» DATA SEGMENT:
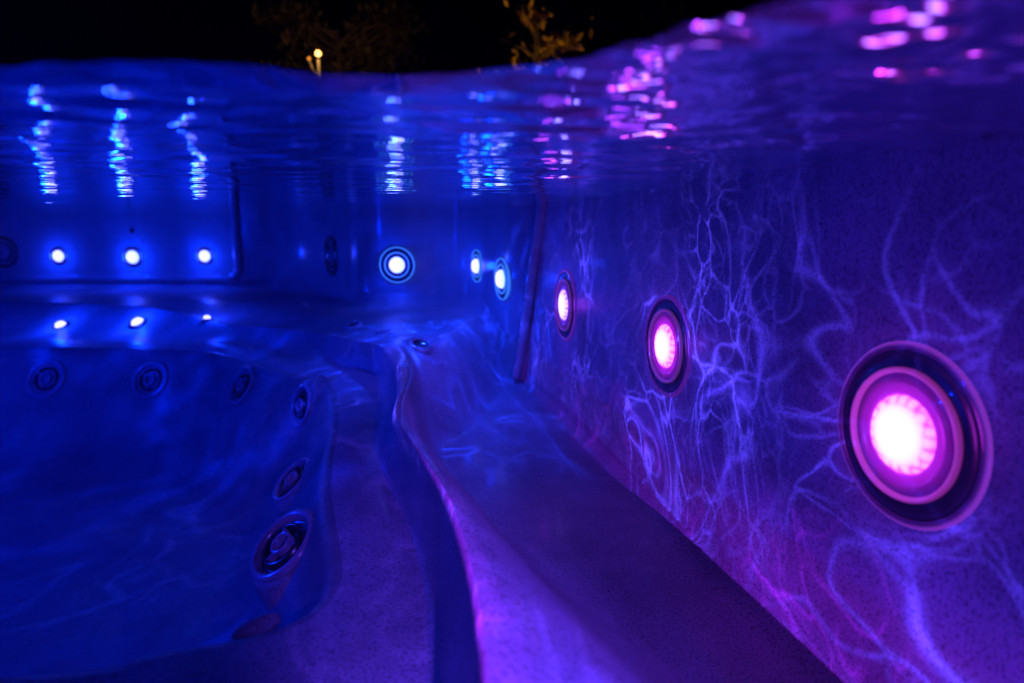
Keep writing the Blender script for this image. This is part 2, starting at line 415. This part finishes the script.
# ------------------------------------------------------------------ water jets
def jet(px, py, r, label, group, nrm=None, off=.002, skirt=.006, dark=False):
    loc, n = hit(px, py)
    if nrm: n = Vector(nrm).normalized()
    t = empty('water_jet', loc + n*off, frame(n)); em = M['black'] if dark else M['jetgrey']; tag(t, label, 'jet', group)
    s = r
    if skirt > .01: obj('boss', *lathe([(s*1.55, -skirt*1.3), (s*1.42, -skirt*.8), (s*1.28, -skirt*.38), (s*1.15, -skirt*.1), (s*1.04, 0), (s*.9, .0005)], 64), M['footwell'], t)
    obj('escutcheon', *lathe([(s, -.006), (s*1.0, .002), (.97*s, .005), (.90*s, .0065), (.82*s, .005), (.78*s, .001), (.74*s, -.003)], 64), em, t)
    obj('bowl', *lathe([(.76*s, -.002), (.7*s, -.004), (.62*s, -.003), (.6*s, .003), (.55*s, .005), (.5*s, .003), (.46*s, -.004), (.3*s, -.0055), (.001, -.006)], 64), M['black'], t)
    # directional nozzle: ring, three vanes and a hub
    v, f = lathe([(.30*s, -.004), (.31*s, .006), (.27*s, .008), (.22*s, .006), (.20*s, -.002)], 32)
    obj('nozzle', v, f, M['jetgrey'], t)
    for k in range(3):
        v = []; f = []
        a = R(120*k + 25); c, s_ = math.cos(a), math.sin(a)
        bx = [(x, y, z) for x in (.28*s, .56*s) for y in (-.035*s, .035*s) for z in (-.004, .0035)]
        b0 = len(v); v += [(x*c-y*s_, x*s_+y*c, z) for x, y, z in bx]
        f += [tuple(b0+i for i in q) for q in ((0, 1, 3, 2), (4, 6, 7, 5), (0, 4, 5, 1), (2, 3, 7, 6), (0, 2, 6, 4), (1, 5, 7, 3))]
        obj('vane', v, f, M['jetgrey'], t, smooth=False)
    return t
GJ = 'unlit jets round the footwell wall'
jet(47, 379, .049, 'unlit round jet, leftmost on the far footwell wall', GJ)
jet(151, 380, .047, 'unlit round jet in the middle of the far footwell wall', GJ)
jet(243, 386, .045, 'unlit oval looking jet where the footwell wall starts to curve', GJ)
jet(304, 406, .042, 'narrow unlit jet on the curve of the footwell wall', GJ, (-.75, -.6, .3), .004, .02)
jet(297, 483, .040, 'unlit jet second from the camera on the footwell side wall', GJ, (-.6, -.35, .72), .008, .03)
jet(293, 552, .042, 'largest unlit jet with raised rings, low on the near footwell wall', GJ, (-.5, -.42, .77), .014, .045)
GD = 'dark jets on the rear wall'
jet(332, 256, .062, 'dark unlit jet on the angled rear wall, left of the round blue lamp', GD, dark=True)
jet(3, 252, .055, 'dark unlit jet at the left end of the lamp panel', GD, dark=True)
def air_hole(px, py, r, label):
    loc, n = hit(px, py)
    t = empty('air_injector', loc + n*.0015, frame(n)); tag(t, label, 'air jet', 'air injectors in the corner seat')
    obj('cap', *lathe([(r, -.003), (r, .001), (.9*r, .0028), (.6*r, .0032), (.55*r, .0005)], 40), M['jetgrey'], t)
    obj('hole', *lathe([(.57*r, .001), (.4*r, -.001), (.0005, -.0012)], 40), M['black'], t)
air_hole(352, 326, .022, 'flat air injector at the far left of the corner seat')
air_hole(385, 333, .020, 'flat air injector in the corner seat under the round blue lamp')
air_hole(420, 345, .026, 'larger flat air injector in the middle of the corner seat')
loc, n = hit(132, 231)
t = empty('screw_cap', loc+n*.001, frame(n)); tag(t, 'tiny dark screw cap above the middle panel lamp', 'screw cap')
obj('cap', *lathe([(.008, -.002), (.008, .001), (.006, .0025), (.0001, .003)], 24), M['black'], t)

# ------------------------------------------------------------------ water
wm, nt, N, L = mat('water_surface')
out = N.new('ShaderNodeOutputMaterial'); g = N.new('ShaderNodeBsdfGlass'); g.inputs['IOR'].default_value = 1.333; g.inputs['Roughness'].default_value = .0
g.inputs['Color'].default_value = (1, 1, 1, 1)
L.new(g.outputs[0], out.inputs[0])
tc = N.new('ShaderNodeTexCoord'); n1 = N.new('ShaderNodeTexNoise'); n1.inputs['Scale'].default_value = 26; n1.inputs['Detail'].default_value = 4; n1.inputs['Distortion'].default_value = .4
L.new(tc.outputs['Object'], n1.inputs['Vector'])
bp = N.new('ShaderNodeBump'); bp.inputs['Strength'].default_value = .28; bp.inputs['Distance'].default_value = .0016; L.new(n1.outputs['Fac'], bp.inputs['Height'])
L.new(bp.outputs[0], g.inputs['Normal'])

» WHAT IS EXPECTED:
Reproduce each line word for word and drop the pictures.

» PROBLEM SOLUTION:
Keep writing the Blender script for this image. This is part 2, starting at line 415. This part finishes the script.
# ------------------------------------------------------------------ water jets
def jet(px, py, r, label, group, nrm=None, off=.002, skirt=.006, dark=False):
    loc, n = hit(px, py)
    if nrm: n = Vector(nrm).normalized()
    t = empty('water_jet', loc + n*off, frame(n)); em = M['black'] if dark else M['jetgrey']; tag(t, label, 'jet', group)
    s = r
    if skirt > .01: obj('boss', *lathe([(s*1.55, -skirt*1.3), (s*1.42, -skirt*.8), (s*1.28, -skirt*.38), (s*1.15, -skirt*.1), (s*1.04, 0), (s*.9, .0005)], 64), M['footwell'], t)
    obj('escutcheon', *lathe([(s, -.006), (s*1.0, .002), (.97*s, .005), (.90*s, .0065), (.82*s, .005), (.78*s, .001), (.74*s, -.003)], 64), em, t)
    obj('bowl', *lathe([(.76*s, -.002), (.7*s, -.004), (.62*s, -.003), (.6*s, .003), (.55*s, .005), (.5*s, .003), (.46*s, -.004), (.3*s, -.0055), (.001, -.006)], 64), M['black'], t)
    # directional nozzle: ring, three vanes and a hub
    v, f = lathe([(.30*s, -.004), (.31*s, .006), (.27*s, .008), (.22*s, .006), (.20*s, -.002)], 32)
    obj('nozzle', v, f, M['jetgrey'], t)
    for k in range(3):
        v = []; f = []
        a = R(120*k + 25); c, s_ = math.cos(a), math.sin(a)
        bx = [(x, y, z) for x in (.28*s, .56*s) for y in (-.035*s, .035*s) for z in (-.004, .0035)]
        b0 = len(v); v += [(x*c-y*s_, x*s_+y*c, z) for x, y, z in bx]
        f += [tuple(b0+i for i in q) for q in ((0, 1, 3, 2), (4, 6, 7, 5), (0, 4, 5, 1), (2, 3, 7, 6), (0, 2, 6, 4), (1, 5, 7, 3))]
        obj('vane', v, f, M['jetgrey'], t, smooth=False)
    return t
GJ = 'unlit jets round the footwell wall'
jet(47, 379, .049, 'unlit round jet, leftmost on the far footwell wall', GJ)
jet(151, 380, .047, 'unlit round jet in the middle of the far footwell wall', GJ)
jet(243, 386, .045, 'unlit oval looking jet where the footwell wall starts to curve', GJ)
jet(304, 406, .042, 'narrow unlit jet on the curve of the footwell wall', GJ, (-.75, -.6, .3), .004, .02)
jet(297, 483, .040, 'unlit jet second from the camera on the footwell side wall', GJ, (-.6, -.35, .72), .008, .03)
jet(293, 552, .042, 'largest unlit jet with raised rings, low on the near footwell wall', GJ, (-.5, -.42, .77), .014, .045)
GD = 'dark jets on the rear wall'
jet(332, 256, .062, 'dark unlit jet on the angled rear wall, left of the round blue lamp', GD, dark=True)
jet(3, 252, .055, 'dark unlit jet at the left end of the lamp panel', GD, dark=True)
def air_hole(px, py, r, label):
    loc, n = hit(px, py)
    t = empty('air_injector', loc + n*.0015, frame(n)); tag(t, label, 'air jet', 'air injectors in the corner seat')
    obj('cap', *lathe([(r, -.003), (r, .001), (.9*r, .0028), (.6*r, .0032), (.55*r, .0005)], 40), M['jetgrey'], t)
    obj('hole', *lathe([(.57*r, .001), (.4*r, -.001), (.0005, -.0012)], 40), M['black'], t)
air_hole(352, 326, .022, 'flat air injector at the far left of the corner seat')
air_hole(385, 333, .020, 'flat air injector in the corner seat under the round blue lamp')
air_hole(420, 345, .026, 'larger flat air injector in the middle of the corner seat')
loc, n = hit(132, 231)
t = empty('screw_cap', loc+n*.001, frame(n)); tag(t, 'tiny dark screw cap above the middle panel lamp', 'screw cap')
obj('cap', *lathe([(.008, -.002), (.008, .001), (.006, .0025), (.0001, .003)], 24), M['black'], t)

# ------------------------------------------------------------------ water
wm, nt, N, L = mat('water_surface')
out = N.new('ShaderNodeOutputMaterial'); g = N.new('ShaderNodeBsdfGlass'); g.inputs['IOR'].default_value = 1.333; g.inputs['Roughness'].default_value = .0
g.inputs['Color'].default_value = (1, 1, 1, 1)
L.new(g.outputs[0], out.inputs[0])
tc = N.new('ShaderNodeTexCoord'); n1 = N.new('ShaderNodeTexNoise'); n1.inputs['Scale'].default_value = 26; n1.inputs['Detail'].default_value = 4; n1.inputs['Distortion'].default_value = .4
L.new(tc.outputs['Object'], n1.inputs['Vector'])
bp = N.new('ShaderNodeBump'); bp.inputs['Strength'].default_value = .28; bp.inputs['Distance'].default_value = .0016; L.new(n1.outputs['Fac'], bp.inputs['Height'])
L.new(bp.outputs[0], g.inputs['Normal'])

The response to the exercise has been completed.